:: SHORT TASK ::
Quote the data exactly, first line to the line containing "tree('tree with airy", with no pictures.

* START GIVEN INFORMATION *

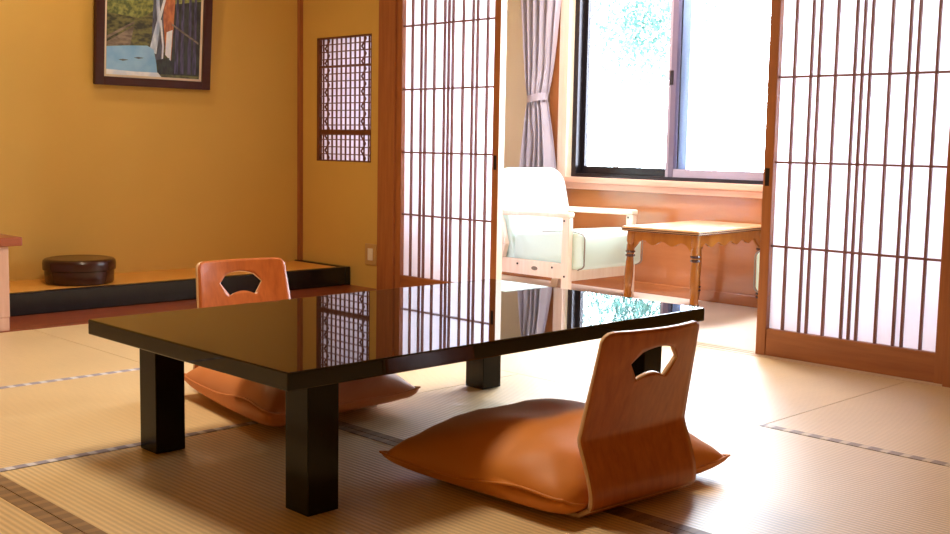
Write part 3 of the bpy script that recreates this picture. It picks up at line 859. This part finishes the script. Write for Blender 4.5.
def tree(label, loc, h, blobs, seed):
    rnd = random.Random(seed)
    t = thing('garden_tree', label, 'tree', loc)
    bm = BM(); lathe(bm, [(.14, 0), (.10, h*.5), (.05, h)], 10); obj('trunk', bm, M_bark, t, True)
    bm = BM()
    for bx_, by_, bz_, br, cnt in blobs:
        for _ in range(cnt):
            d = Vector((rnd.gauss(0, 1), rnd.gauss(0, 1), rnd.gauss(0, 1))).normalized()*br*rnd.random()**.4
            p = Vector((bx_, by_, bz_))+d
            q = Matrix.Rotation(rnd.uniform(0, 6.28), 4, 'Z') @ Matrix.Rotation(rnd.uniform(-1, 1), 4, 'X')
            s_ = rnd.uniform(.05, .11)
            vs = [bm.verts.new(p+(q @ Vector(v))*s_) for v in ((0, -1, 0), (.4, 0, .05), (0, 1, 0), (-.4, 0, .05))]
            bm.faces.new(vs)
    obj('foliage', bm, M_leaf, t)
    return t

# ------------------------------------------------------------------ light
w = bpy.data.worlds.new('world'); scene.world = w; w.use_nodes = True
bg = w.node_tree.nodes['Background']; bg.inputs['Color'].default_value = (.76, .86, 1, 1); bg.inputs['Strength'].default_value = 31
def area(name, loc, size, power, col, rot=(0, 0, 0), shape='DISK', size_y=None):
    l = bpy.data.lights.new(name, 'AREA'); l.shape = shape; l.size = size
    if size_y: l.size_y = size_y
    l.energy = power; l.color = col
    o = bpy.data.objects.new(name, l); C.objects.link(o); o.location = loc; o.rotation_euler = rot
    return o
area('ceiling_lamp', (.5, .9, 2.36), .6, 41, (1, .85, .64))
area('alcove_downlight', (1.2, 3.05, 2.38), .12, 8, (1, .78, .50))
area('veranda_fill', (3.25, 1.5, 2.28), .5, 60, (1, .95, .93))  # added unseen fill that brightens the veranda and the screen paper
for dy in (0, -1.56):
    p_ = area('window_portal', (XW+.16, (WY0+WY1)/2+dy, (WZ0+WZ1)/2), WY1-WY0, 1, (1, 1, 1), (0, 0, 0), 'RECTANGLE', WZ1-WZ0)
    p_.rotation_euler = Vector((-1, 0, 0)).to_track_quat('-Z', 'Y').to_euler()
    p_.data.cycles.is_portal = True
tree('tree with airy bluish green foliage beyond the left window pane', (18.6, 13.9, -3.0), 4.4, [(.3, -.35, 6.0, 1.1, 2600), (.9, -.75, 7.0, 1.2, 2600), (-.7, .8, 7.4, 1.1, 1000), (-.2, .3, 6.9, 1.0, 1000)], 11)

scene.view_settings.view_transform = 'Standard'
scene.view_settings.look = 'None'
scene.view_settings.exposure = .15
scene.view_settings.gamma = 1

* END GIVEN INFORMATION *

:: EXPECTED OUTPUT ::
Write part 3 of the bpy script that recreates this picture. It picks up at line 859. This part finishes the script. Write for Blender 4.5.
def tree(label, loc, h, blobs, seed):
    rnd = random.Random(seed)
    t = thing('garden_tree', label, 'tree', loc)
    bm = BM(); lathe(bm, [(.14, 0), (.10, h*.5), (.05, h)], 10); obj('trunk', bm, M_bark, t, True)
    bm = BM()
    for bx_, by_, bz_, br, cnt in blobs:
        for _ in range(cnt):
            d = Vector((rnd.gauss(0, 1), rnd.gauss(0, 1), rnd.gauss(0, 1))).normalized()*br*rnd.random()**.4
            p = Vector((bx_, by_, bz_))+d
            q = Matrix.Rotation(rnd.uniform(0, 6.28), 4, 'Z') @ Matrix.Rotation(rnd.uniform(-1, 1), 4, 'X')
            s_ = rnd.uniform(.05, .11)
            vs = [bm.verts.new(p+(q @ Vector(v))*s_) for v in ((0, -1, 0), (.4, 0, .05), (0, 1, 0), (-.4, 0, .05))]
            bm.faces.new(vs)
    obj('foliage', bm, M_leaf, t)
    return t

# ------------------------------------------------------------------ light
w = bpy.data.worlds.new('world'); scene.world = w; w.use_nodes = True
bg = w.node_tree.nodes['Background']; bg.inputs['Color'].default_value = (.76, .86, 1, 1); bg.inputs['Strength'].default_value = 31
def area(name, loc, size, power, col, rot=(0, 0, 0), shape='DISK', size_y=None):
    l = bpy.data.lights.new(name, 'AREA'); l.shape = shape; l.size = size
    if size_y: l.size_y = size_y
    l.energy = power; l.color = col
    o = bpy.data.objects.new(name, l); C.objects.link(o); o.location = loc; o.rotation_euler = rot
    return o
area('ceiling_lamp', (.5, .9, 2.36), .6, 41, (1, .85, .64))
area('alcove_downlight', (1.2, 3.05, 2.38), .12, 8, (1, .78, .50))
area('veranda_fill', (3.25, 1.5, 2.28), .5, 60, (1, .95, .93))  # added unseen fill that brightens the veranda and the screen paper
for dy in (0, -1.56):
    p_ = area('window_portal', (XW+.16, (WY0+WY1)/2+dy, (WZ0+WZ1)/2), WY1-WY0, 1, (1, 1, 1), (0, 0, 0), 'RECTANGLE', WZ1-WZ0)
    p_.rotation_euler = Vector((-1, 0, 0)).to_track_quat('-Z', 'Y').to_euler()
    p_.data.cycles.is_portal = True
tree('tree with airy bluish green foliage beyond the left window pane', (18.6, 13.9, -3.0), 4.4, [(.3, -.35, 6.0, 1.1, 2600), (.9, -.75, 7.0, 1.2, 2600), (-.7, .8, 7.4, 1.1, 1000), (-.2, .3, 6.9, 1.0, 1000)], 11)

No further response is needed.